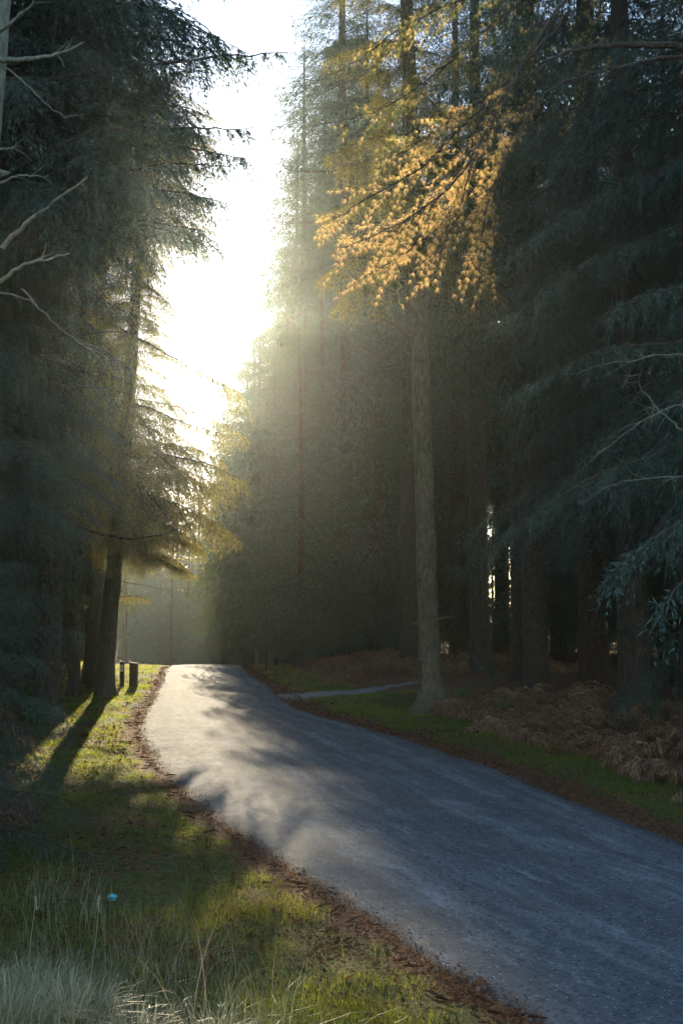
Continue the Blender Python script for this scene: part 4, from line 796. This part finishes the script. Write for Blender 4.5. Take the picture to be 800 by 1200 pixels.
for nm, w_, h_, x_, z_ in (('mark', .016, .085, -.025, h-.27), ('mark', .016, .085, .025, h-.27), ('mark', .066, .018, 0, h-.184), ('mark', .05, .014, 0, h-.14)):
    bm_obj(nm, box_bm(w_, .004, h_, 0, .0008, x_, -.0725, z_), M['print'], pl)
e2, h2 = post(157, 33.6, 776, .24, .14, M['wood_dark'], 'thick dark wooden post standing right of the waymark post', -.03)
bm_obj('badge', box_bm(.06, .008, .06, 0, .002, .06, -.076, h2-.12), M['wood_green'], e2)
post(301, 42.6, 759, .16, .14, M['wood_green'], 'wooden post with a pale top beside the bright grass, leftmost of the far fence posts', .01)
e3, h3 = post(318, 42.2, 757, .15, .14, M['wood_green'], 'mossy wooden post at the left end of the bracken bank')
post(312, 43.4, 758, .10, .12, M['wood_dark'], 'thin dark post just left of the mossy post')
post(345, 42.6, 758, .13, .12, M['wood_dark'], 'brown wooden post at the right end of the short rail')
p = at(333, 759, 42.8); q = at(343, 759, 42.8); rl = empty('rail', (p[0], 42.8, p[2]-.02)); bm_obj('board', box_bm(q[0]-p[0]+.1, .05, .12, 0, .006, (q[0]-p[0])/2, 0, -.06), M['wood_green'], rl); tag(rl, 'short mossy wooden rail between the far posts', 'fence rail')
hz = bpy.data.meshes.new('haze')
x0, x1, y0, y1, z0, z1 = -1000, 1000, -450, 1600, -30, 46
vs = [(x, y, z) for z in (z0, z1) for x, y in ((x0, y0), (x1, y0), (x1, y1), (x0, y1))]
hz.from_pydata(vs, [], [(3, 2, 1, 0), (4, 5, 6, 7), (0, 1, 5, 4), (1, 2, 6, 5), (2, 3, 7, 6), (3, 0, 4, 7)])
m = bpy.data.materials.new('morning_haze'); m.use_nodes = True; nt = m.node_tree; nt.nodes.remove(nt.nodes['Principled BSDF'])
pv = nt.nodes.new('ShaderNodeVolumePrincipled'); pv.inputs['Density'].default_value = HAZE; pv.inputs['Color'].default_value = (.86, .97, .93, 1)
pv.inputs['Anisotropy'].default_value = .87
nt.links.new(pv.outputs[0], nt.nodes['Material Output'].inputs['Volume']); hz.materials.append(m)
if HAZE>0: tag(link('haze', hz), kind='stuff')
print('TRIS', sum(len(me.polygons) for me in bpy.data.meshes), 'OBJS', len(bpy.data.objects))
────────────────
Task directions
Set the pictures aside and transcribe the data above exactly.

Response
Continue the Blender Python script for this scene: part 4, from line 796. This part finishes the script. Write for Blender 4.5. Take the picture to be 800 by 1200 pixels.
for nm, w_, h_, x_, z_ in (('mark', .016, .085, -.025, h-.27), ('mark', .016, .085, .025, h-.27), ('mark', .066, .018, 0, h-.184), ('mark', .05, .014, 0, h-.14)):
    bm_obj(nm, box_bm(w_, .004, h_, 0, .0008, x_, -.0725, z_), M['print'], pl)
e2, h2 = post(157, 33.6, 776, .24, .14, M['wood_dark'], 'thick dark wooden post standing right of the waymark post', -.03)
bm_obj('badge', box_bm(.06, .008, .06, 0, .002, .06, -.076, h2-.12), M['wood_green'], e2)
post(301, 42.6, 759, .16, .14, M['wood_green'], 'wooden post with a pale top beside the bright grass, leftmost of the far fence posts', .01)
e3, h3 = post(318, 42.2, 757, .15, .14, M['wood_green'], 'mossy wooden post at the left end of the bracken bank')
post(312, 43.4, 758, .10, .12, M['wood_dark'], 'thin dark post just left of the mossy post')
post(345, 42.6, 758, .13, .12, M['wood_dark'], 'brown wooden post at the right end of the short rail')
p = at(333, 759, 42.8); q = at(343, 759, 42.8); rl = empty('rail', (p[0], 42.8, p[2]-.02)); bm_obj('board', box_bm(q[0]-p[0]+.1, .05, .12, 0, .006, (q[0]-p[0])/2, 0, -.06), M['wood_green'], rl); tag(rl, 'short mossy wooden rail between the far posts', 'fence rail')
hz = bpy.data.meshes.new('haze')
x0, x1, y0, y1, z0, z1 = -1000, 1000, -450, 1600, -30, 46
vs = [(x, y, z) for z in (z0, z1) for x, y in ((x0, y0), (x1, y0), (x1, y1), (x0, y1))]
hz.from_pydata(vs, [], [(3, 2, 1, 0), (4, 5, 6, 7), (0, 1, 5, 4), (1, 2, 6, 5), (2, 3, 7, 6), (3, 0, 4, 7)])
m = bpy.data.materials.new('morning_haze'); m.use_nodes = True; nt = m.node_tree; nt.nodes.remove(nt.nodes['Principled BSDF'])
pv = nt.nodes.new('ShaderNodeVolumePrincipled'); pv.inputs['Density'].default_value = HAZE; pv.inputs['Color'].default_value = (.86, .97, .93, 1)
pv.inputs['Anisotropy'].default_value = .87
nt.links.new(pv.outputs[0], nt.nodes['Material Output'].inputs['Volume']); hz.materials.append(m)
if HAZE>0: tag(link('haze', hz), kind='stuff')
print('TRIS', sum(len(me.polygons) for me in bpy.data.meshes), 'OBJS', len(bpy.data.objects))